School District Adopts Policy to Report Suspected Child Abuse




School District Adopts Policy to Report Suspected Child Abuse

A policy was recently approved in Bedford, NY, to enforce stricter guidelines for reporting suspected child abuse.

The new policy was implemented as the result of a case involving the sexual abuse of a Bedford Hills Elementary School student in 2005.

Failure to Report Suspected Abuse

In March, the mother of a 9-year-old girl filed a lawsuit against Bedford Hills Elementary School accusing the principal and school faculty that they failed to report the possible sexual abuse of her daughter.  

The girl reportedly told friends on the playground that she was having sexual relations with her mother’s ex-boyfriend.
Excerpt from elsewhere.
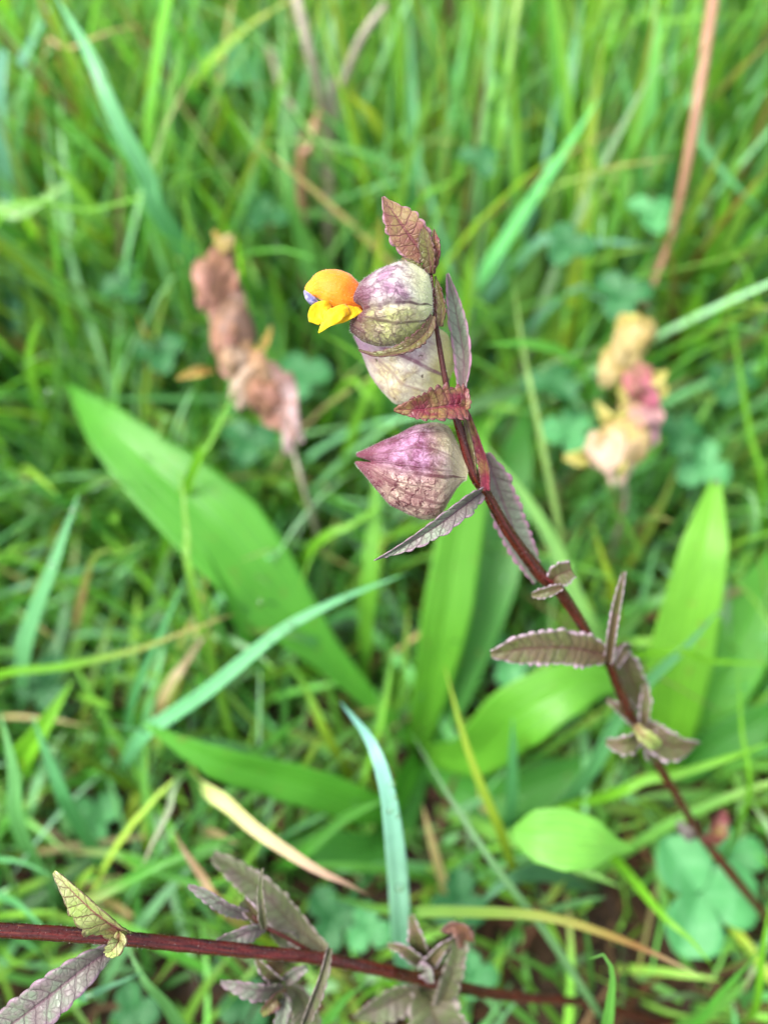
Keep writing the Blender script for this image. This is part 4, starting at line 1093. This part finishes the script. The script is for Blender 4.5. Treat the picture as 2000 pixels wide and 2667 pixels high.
# ------------------------------------------------------------------ the meadow grass itself
def blades(name, root, L, wd, az, lean, bend, tint, mat, nseg=8, tipcol=None, cull=True, rot=None, z0=-0.002):
    n = len(L)
    s = np.linspace(0, 1, nseg + 1)
    ang = lean[:, None] + bend[:, None] * s[None] ** 1.4               # angle from upright
    ds = (L / nseg)[:, None]
    r = np.concatenate([np.zeros((n, 1)), np.cumsum(np.sin(ang[:, :-1]) * ds, 1)], 1)
    z = np.concatenate([np.zeros((n, 1)), np.cumsum(np.cos(ang[:, :-1]) * ds, 1)], 1)
    z = np.maximum(z, 0.0) + z0
    twa = rng.normal(0, 0.25, n)
    azs = az[:, None] + twa[:, None] * s[None]
    P = np.stack([root[:, 0:1] + r * np.sin(azs), root[:, 1:2] + r * np.cos(azs), z], -1)
    if cull:
        tt = np.linspace(0, nseg, nseg * 4 + 1)
        i0 = np.minimum(tt.astype(int), nseg - 1)
        fr_ = (tt - i0)[None, :, None]
        PF = P[:, i0] * (1 - fr_) + P[:, i0 + 1] * fr_
        x, y, d = project(PF.reshape(-1, 3))
        inside = (x > -260) & (x < 2260) & (y > -200) & (y < 2900) & (d > 0.0)
        bad = inside & (d < 0.195)
        xi, yi = np.clip((x / 8).astype(int), 0, GW - 1), np.clip((y / 8).astype(int), 0, GH - 1)
        inf = (x > 0) & (x < 2000) & (y > 0) & (y < 2667) & (d > 0)
        bad |= inf & (HERO[yi, xi] > d - 0.004)
        soft = inf & (KEEP[yi, xi] > d)
        soft = soft.reshape(n, -1).mean(1) > rng.uniform(0.0, 0.25, n) ** 1.3
        keep = ~(bad.reshape(n, -1).any(1) | soft)
        P, L, wd, az, tint = P[keep], L[keep], wd[keep], az[keep], tint[keep]
        azs = azs[keep]
        if tipcol is not None: tipcol = tipcol[keep]
        n = len(L)
    T = unit(np.gradient(P, axis=1))
    rotv = rng.uniform(-1.0, 1.0, n)
    sx = np.cos(azs + rotv[:, None])
    sy = -np.sin(azs + rotv[:, None])
    Sd = unit(np.stack([sx, sy, np.zeros_like(sx)], -1))
    Nn = unit(np.cross(Sd, T))
    prof = np.interp(s, [0, .15, .5, .8, .93, 1], [.6, .9, 1, .72, .38, .03])
    w = wd[:, None] * prof[None]
    fold = rng.uniform(0.1, 0.6, n)[:, None, None]
    left = P - Sd * w[..., None] + Nn * w[..., None] * fold
    right = P + Sd * w[..., None] + Nn * w[..., None] * fold
    V = np.stack([left, P, right], 2)                                  # n, seg, 3, xyz
    k = (nseg + 1) * 3
    f = grid_faces(3, nseg + 1)
    Fq = (np.arange(n)[:, None, None] * k + f[None]).reshape(-1, 4)
    cc = np.broadcast_to(tint[:, None, None, :], (n, nseg + 1, 3, 3)).copy()
    if tipcol is not None:
        wgt = sstep(s[None], 0.62, 1.0)[..., None, None] * (tipcol[:, 3])[:, None, None, None]
        cc = cc * (1 - wgt) + tipcol[:, None, None, :3] * wgt
    at = dict(au=np.broadcast_to(np.array([-1, 0, 1.0]), (n, nseg + 1, 3)).ravel(), av=np.broadcast_to(s[None, :, None], (n, nseg + 1, 3)).ravel(),
              rn=np.repeat(rng.uniform(0, 60, n), k))
    o = link(name, mesh(name, V.reshape(-1, 3), Fq, mat, at, cc.reshape(-1, 3)))
    o['kind'] = 'stuff'
    return o


PAL = np.array([(0.19, 0.42, 0.05), (0.13, 0.37, 0.065), (0.07, 0.24, 0.045), (0.15, 0.41, 0.15), (0.26, 0.52, 0.27), (0.25, 0.38, 0.05), (0.36, 0.28, 0.13), (0.15, 0.085, 0.04)])
PW = np.array([.27, .24, .13, .16, .12, .04, .03, .01])


def scatter(n, x0, x1, y0, y1):
    return np.stack([rng.uniform(x0, x1, n), rng.uniform(y0, y1, n)], 1)


def tints(n, w=PW):
    c = PAL[rng.choice(len(PAL), n, p=w / w.sum())]
    return np.clip(c * rng.uniform(0.5, 1.45, (n, 1)) * rng.uniform(0.88, 1.12, (n, 3)), 0, 1)


def tips(n):
    t = np.zeros((n, 4))
    t[:, :3] = np.where(rng.uniform(0, 1, (n, 1)) < .5, (0.40, 0.28, 0.12), (0.30, 0.38, 0.06))
    t[:, 3] = np.where(rng.uniform(0, 1, n) < .16, rng.uniform(.4, 1, n), 0)
    return t


# thinner and shorter where the plantains spread, tall and thick behind
n = 30000
R = scatter(n, -0.42, 0.42, -0.08, 0.62)
p = 0.68 + 0.32 * sstep(R[:, 1], 0.10, 0.2)
p *= 1 - 0.8 * np.exp(-(((R[:, 0] - 0.015) / 0.05) ** 2 + ((R[:, 1] - 0.115) / 0.045) ** 2))
R = R[rng.uniform(0, 1, n) < p]
n = len(R)
far = sstep(R[:, 1], 0.12, 0.24)
L = rng.uniform(0.035, 0.085, n) + far * rng.uniform(0.03, 0.135, n)
wd = rng.uniform(0.0006, 0.0017, n) * (1.0 + 0.3 * far) * np.where(rng.uniform(0, 1, n) < .16, 1.6, 1)
blades('meadow_grass', R, L, wd, rng.uniform(0, 2 * np.pi, n), np.abs(rng.normal(0.12, 0.33, n)) + 0.35 * (1 - far) * rng.uniform(0, 1, n),
       np.abs(rng.normal(0.35, 0.5, n)) + 0.3 * (1 - far), tints(n), M['grass'], 8, tips(n))
n = 16000
R = scatter(n, -1.3, 1.3, -0.5, 2.0)
R = R[(np.abs(R[:, 0]) > 0.42) | (R[:, 1] > 0.62) | (R[:, 1] < -0.08)]
n = len(R)
o = blades('distant_meadow_grass', R, rng.uniform(0.06, 0.16, n), rng.uniform(0.0015, 0.003, n), rng.uniform(0, 2 * np.pi, n), np.abs(rng.normal(0.12, 0.2, n)), np.abs(rng.normal(0.35, 0.45, n)), tints(n), M['grass'], 6, tips(n))
# fine moss-like low grass between
n = 9000
R = scatter(n, -0.4, 0.4, -0.08, 0.45)
n = len(R)
blades('short_undergrowth', R, rng.uniform(0.012, 0.045, n), rng.uniform(0.0005, 0.0014, n), rng.uniform(0, 2 * np.pi, n), rng.uniform(0.1, 1.2, n), rng.normal(0.3, 0.5, n), tints(n, np.array([.22, .3, .16, .14, .05, .06, .04, .03])), M['grass'], 5, None)
# dead blades lying on the soil
n = 4200
R = scatter(n, -0.4, 0.4, -0.08, 0.5)
dead = np.array([(0.07, 0.03, 0.012), (0.035, 0.018, 0.009), (0.12, 0.07, 0.03), (0.022, 0.011, 0.006), (0.08, 0.03, 0.01)])[rng.integers(0, 5, n)] * rng.uniform(.6, 1.2, (n, 1))
blades('dead_leaf_litter', R, rng.uniform(0.015, 0.05, n), rng.uniform(0.0006, 0.0016, n), rng.uniform(0, 2 * np.pi, n), rng.uniform(1.2, 1.62, n), rng.normal(0, 0.3, n), dead, M['litter'], 5, None, cull=False, z0=0.001)


# ------------------------------------------------------------------ dew
def droplet_mesh():
    nu, nv = 14, 10
    a = np.linspace(0, 2 * np.pi, nu, endpoint=False)
    t = np.linspace(0.05, np.pi - 0.05, nv)
    V = np.stack([np.sin(t)[:, None] * np.cos(a), np.sin(t)[:, None] * np.sin(a), np.cos(t)[:, None] * np.ones(nu) * 0.8], -1).reshape(-1, 3)
    V = np.vstack([V, [[0, 0, .8], [0, 0, -.8]]])
    j = np.arange(nu)
    k = (j + 1) % nu
    Ft = np.vstack([np.stack([k, j, np.full(nu, nu * nv)], 1), np.stack([(nv - 1) * nu + j, (nv - 1) * nu + k, np.full(nu, nu * nv + 1)], 1)])
    return mesh('dew_drop', V, grid_faces(nu, nv, True), M['water'], None, None, Ft)


DM = droplet_mesh()


def drop(px, py, z, r, label, group):
    o = link('dew_drop', DM)
    c = ZP(px, py, z)
    o.location = Vector(c) + Vector(-FW) * r * 0.7
    o.scale = (r, r, r)
    tag(o, label, 'dew drop', group)


DEW = (
    ('dew on the long blade', ((760, 1626, .0885, .0009, 'largest dew drop on the long blade crossing the plantain leaf'), (700, 1668, .085, .0006, 'lowest dew drop on the long blade crossing the plantain leaf'),
                               (735, 1640, .087, .0005, 'tiny dew drop touching the largest one on the long blade'), (900, 1554, .0912, .0005, 'dew drop nearest the tip of the long blade'))),
    ('dew on the bent blade', ((1022, 2040, .0925, .0008, 'topmost dew drop at the bend of the blue green blade'), (1028, 2075, .091, .0006, 'second dew drop below the bend of the blue green blade'),
                               (1015, 2110, .089, .0007, 'dew drop on the left edge of the bent blade'), (1035, 2125, .088, .0005, 'smallest dew drop on the bent blade'),
                               (1040, 2310, .067, .0009, 'lone dew drop low on the bent blade'))),
    ('dew on the horizontal blade', ((1540, 630, .096, .0008, 'first dew drop from the left on the horizontal blade'), (1600, 630, .096, .001, 'second dew drop from the left on the horizontal blade'),
                                     (1640, 634, .096, .001, 'third dew drop from the left on the horizontal blade'), (1690, 640, .094, .0008, 'dew drop nearest the straw stalk on the horizontal blade'))),
    ('dew on blade tips', ((195, 1330, .099, .001, 'dew drop near the tip of the broad dewy blade at left'), (138, 1470, .087, .0009, 'dew drop halfway down the broad dewy blade at left'),
                           (238, 2590, .062, .0009, 'dew drop on the blunt blade under the low stem'), (1862, 1258, .101, .0009, 'dew drop at the tip of the tall light plantain leaf'),
                           (1870, 1598, .084, .0008, 'dew drop at the tip of the blade crossing the tall plantain leaf'), (1690, 808, .10, .001, 'dew drop at the foot of the reddish straw stalk'),
                           (132, 1022, .10, .001, 'dew drop beside the tip of the largest plantain leaf'), (680, 1568, .085, .0009, 'dew drop in the dark gap beside the big plantain leaf'),
                           (412, 130, .11, .0009, 'dew drop on the arching tan blade at upper left'), (722, 645, .10, .0009, 'dew drop between the dried spike and the orange flower'),
                           (1758, 160, .11, .0009, 'dew drop on the blade left of the straw stalk'), (1906, 275, .11, .0009, 'dew drop right of the straw stalk near the top'),
                           (1632, 190, .10, .0008, 'dew drop under the lime blade at upper right'), (945, 190, .115, .0009, 'dew drop by the slanting grey straw'))))
for grp, ds in DEW:
    for px, py, z, r, lb in ds:
        drop(px, py, z, r, lb, grp)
When parents overheard the girls talking, they immediately informed school officials.

However, according to prosecutors, the school never told the child’s mother about the rumored abuse or did anything to prevent it.

The suit has charged that the girl was molested for eight additional months by the mother’s former boyfriend, Cesar Joel Sagastume-Morales, because the school failed to report the case to authorities.
Nancy Morgan, the attorney for the girl and her mother, believe that the school had an obligation to report what they were told.

“A school who’s told very specifically by an adult that there’s sexual misconduct or child abuse going on…I think that would meet the definition of reasonable suspicion,” states Morgan.

Schools Revise Their Policies

Due to the Bedford case, other schools in the surrounding areas are taking a second look at their own policies when it comes to suspected abuse with children.

“Districts throughout the state are looking at their policies,” says Ken Kurzweil, president emeritus of the Bedford Teachers Association.

The president of the Bedford Teachers Association, Adam Yuro, says there are many gray areas regarding suspected abuse that they are hoping to clarify.

The new guidelines demand that all suspected abuse be immediately reported to authorities and a written report of the abuse must also be sent to the New York State Child Protective Services.